• TASK STATEMENT: Print the listing below from its opening line through the line holding "return yc*(t*sn + cs)", both ends included.

━━━━━━━━

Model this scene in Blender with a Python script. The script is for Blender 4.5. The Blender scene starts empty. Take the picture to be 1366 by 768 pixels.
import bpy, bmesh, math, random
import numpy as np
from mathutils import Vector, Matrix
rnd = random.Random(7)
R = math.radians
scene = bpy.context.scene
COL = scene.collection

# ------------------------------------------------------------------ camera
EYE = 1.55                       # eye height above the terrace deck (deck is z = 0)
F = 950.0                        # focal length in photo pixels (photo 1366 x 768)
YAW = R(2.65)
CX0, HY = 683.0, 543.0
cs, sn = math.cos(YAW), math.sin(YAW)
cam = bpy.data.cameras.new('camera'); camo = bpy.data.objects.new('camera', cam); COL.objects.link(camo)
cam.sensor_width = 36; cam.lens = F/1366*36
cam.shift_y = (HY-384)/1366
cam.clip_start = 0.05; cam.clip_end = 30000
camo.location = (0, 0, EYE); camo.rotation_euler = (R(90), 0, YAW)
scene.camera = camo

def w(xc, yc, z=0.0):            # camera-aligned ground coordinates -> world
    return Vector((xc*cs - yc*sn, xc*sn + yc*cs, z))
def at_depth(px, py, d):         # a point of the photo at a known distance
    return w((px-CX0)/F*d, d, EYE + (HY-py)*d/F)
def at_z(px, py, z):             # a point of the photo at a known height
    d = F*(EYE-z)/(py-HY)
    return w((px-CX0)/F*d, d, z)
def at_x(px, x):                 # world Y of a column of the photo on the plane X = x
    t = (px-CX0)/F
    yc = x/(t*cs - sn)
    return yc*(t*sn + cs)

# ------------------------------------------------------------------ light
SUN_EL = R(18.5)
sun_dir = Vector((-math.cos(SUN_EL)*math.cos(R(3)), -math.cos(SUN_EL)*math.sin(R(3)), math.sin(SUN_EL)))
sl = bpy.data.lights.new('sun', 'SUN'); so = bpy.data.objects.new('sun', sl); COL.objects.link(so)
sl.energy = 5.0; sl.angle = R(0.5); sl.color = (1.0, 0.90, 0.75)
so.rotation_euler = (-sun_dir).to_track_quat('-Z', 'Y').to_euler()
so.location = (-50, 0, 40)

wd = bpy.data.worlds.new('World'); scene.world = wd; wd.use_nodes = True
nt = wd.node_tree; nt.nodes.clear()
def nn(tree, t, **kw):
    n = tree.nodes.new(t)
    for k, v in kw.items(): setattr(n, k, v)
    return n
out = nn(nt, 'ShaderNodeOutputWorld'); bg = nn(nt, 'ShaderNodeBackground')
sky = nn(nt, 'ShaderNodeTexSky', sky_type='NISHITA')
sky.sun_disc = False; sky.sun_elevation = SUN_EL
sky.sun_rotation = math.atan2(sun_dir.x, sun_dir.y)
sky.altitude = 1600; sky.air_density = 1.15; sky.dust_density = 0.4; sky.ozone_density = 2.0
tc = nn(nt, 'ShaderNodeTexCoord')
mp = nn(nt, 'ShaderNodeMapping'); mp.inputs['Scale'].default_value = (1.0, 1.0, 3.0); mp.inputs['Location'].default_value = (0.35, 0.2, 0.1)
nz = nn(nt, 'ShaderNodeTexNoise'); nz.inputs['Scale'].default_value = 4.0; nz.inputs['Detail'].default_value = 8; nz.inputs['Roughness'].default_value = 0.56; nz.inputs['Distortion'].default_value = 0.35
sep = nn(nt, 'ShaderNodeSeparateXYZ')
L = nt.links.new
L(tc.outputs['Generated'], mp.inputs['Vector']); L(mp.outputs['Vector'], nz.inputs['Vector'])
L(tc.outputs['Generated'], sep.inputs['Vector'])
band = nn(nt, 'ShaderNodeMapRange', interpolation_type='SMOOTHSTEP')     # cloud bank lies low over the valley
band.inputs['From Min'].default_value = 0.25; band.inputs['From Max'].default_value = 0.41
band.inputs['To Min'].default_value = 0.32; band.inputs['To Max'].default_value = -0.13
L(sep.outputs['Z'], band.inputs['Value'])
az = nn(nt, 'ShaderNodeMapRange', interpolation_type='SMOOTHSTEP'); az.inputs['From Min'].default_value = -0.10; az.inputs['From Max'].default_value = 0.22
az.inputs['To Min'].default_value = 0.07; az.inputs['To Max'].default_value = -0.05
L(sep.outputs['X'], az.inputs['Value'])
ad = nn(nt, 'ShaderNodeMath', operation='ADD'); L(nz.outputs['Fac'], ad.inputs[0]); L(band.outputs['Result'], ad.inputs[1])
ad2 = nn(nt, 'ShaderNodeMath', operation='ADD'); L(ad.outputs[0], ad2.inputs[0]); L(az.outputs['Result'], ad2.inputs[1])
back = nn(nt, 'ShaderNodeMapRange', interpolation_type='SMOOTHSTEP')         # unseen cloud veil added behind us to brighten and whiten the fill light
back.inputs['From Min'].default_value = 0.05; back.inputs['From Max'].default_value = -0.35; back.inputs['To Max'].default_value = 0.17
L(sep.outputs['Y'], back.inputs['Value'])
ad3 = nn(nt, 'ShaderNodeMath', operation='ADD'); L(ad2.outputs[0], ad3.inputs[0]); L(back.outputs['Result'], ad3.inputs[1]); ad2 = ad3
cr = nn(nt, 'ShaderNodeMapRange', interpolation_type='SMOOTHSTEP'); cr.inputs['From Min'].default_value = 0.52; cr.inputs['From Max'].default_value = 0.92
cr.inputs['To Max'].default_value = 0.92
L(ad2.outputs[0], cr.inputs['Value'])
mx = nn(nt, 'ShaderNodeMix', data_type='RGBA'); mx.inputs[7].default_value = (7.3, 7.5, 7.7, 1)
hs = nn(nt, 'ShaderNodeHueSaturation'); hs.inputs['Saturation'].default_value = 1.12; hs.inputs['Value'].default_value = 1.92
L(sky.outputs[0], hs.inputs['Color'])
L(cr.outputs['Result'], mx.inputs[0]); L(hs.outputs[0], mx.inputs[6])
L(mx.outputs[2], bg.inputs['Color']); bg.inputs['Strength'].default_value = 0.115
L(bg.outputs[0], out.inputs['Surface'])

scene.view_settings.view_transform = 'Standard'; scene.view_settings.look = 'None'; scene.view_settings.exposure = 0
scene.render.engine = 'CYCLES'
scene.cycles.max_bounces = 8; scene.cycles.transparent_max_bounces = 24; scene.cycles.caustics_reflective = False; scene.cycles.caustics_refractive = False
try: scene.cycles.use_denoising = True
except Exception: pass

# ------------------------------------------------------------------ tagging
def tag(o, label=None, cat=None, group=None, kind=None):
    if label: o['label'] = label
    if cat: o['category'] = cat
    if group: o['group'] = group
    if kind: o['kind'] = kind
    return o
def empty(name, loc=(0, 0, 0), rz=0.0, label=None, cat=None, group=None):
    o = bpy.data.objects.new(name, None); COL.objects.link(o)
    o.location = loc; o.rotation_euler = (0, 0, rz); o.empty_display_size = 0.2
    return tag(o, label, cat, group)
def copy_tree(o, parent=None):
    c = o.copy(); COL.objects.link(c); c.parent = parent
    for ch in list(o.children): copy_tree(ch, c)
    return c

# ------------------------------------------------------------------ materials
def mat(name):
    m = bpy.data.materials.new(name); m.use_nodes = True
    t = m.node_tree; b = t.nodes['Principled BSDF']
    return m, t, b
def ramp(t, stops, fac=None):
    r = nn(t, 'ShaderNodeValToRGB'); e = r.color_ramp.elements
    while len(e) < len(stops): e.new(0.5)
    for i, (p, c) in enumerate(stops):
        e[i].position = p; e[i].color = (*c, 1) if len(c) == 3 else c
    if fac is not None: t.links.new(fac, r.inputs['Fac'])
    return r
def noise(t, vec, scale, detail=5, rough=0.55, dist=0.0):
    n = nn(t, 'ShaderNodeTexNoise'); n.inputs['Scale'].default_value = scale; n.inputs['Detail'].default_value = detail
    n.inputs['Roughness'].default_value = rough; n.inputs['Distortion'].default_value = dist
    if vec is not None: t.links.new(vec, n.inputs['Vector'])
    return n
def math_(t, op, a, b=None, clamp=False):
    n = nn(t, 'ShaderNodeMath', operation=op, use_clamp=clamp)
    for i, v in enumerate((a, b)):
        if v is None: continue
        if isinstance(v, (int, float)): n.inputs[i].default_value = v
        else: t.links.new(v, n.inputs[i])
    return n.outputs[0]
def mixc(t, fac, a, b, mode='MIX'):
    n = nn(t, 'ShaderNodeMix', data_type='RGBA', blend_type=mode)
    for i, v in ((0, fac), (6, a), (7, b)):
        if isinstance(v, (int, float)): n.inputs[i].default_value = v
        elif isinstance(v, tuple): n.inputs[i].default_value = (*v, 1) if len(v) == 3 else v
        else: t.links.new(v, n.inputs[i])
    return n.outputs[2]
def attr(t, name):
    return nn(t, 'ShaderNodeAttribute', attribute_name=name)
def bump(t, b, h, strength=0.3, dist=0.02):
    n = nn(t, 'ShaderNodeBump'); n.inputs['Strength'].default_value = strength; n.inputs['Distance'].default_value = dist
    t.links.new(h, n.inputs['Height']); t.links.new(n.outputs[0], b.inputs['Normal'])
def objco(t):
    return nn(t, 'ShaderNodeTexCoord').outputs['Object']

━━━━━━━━

• RESULT:
Model this scene in Blender with a Python script. The script is for Blender 4.5. The Blender scene starts empty. Take the picture to be 1366 by 768 pixels.
import bpy, bmesh, math, random
import numpy as np
from mathutils import Vector, Matrix
rnd = random.Random(7)
R = math.radians
scene = bpy.context.scene
COL = scene.collection

# ------------------------------------------------------------------ camera
EYE = 1.55                       # eye height above the terrace deck (deck is z = 0)
F = 950.0                        # focal length in photo pixels (photo 1366 x 768)
YAW = R(2.65)
CX0, HY = 683.0, 543.0
cs, sn = math.cos(YAW), math.sin(YAW)
cam = bpy.data.cameras.new('camera'); camo = bpy.data.objects.new('camera', cam); COL.objects.link(camo)
cam.sensor_width = 36; cam.lens = F/1366*36
cam.shift_y = (HY-384)/1366
cam.clip_start = 0.05; cam.clip_end = 30000
camo.location = (0, 0, EYE); camo.rotation_euler = (R(90), 0, YAW)
scene.camera = camo

def w(xc, yc, z=0.0):            # camera-aligned ground coordinates -> world
    return Vector((xc*cs - yc*sn, xc*sn + yc*cs, z))
def at_depth(px, py, d):         # a point of the photo at a known distance
    return w((px-CX0)/F*d, d, EYE + (HY-py)*d/F)
def at_z(px, py, z):             # a point of the photo at a known height
    d = F*(EYE-z)/(py-HY)
    return w((px-CX0)/F*d, d, z)
def at_x(px, x):                 # world Y of a column of the photo on the plane X = x
    t = (px-CX0)/F
    yc = x/(t*cs - sn)
    return yc*(t*sn + cs)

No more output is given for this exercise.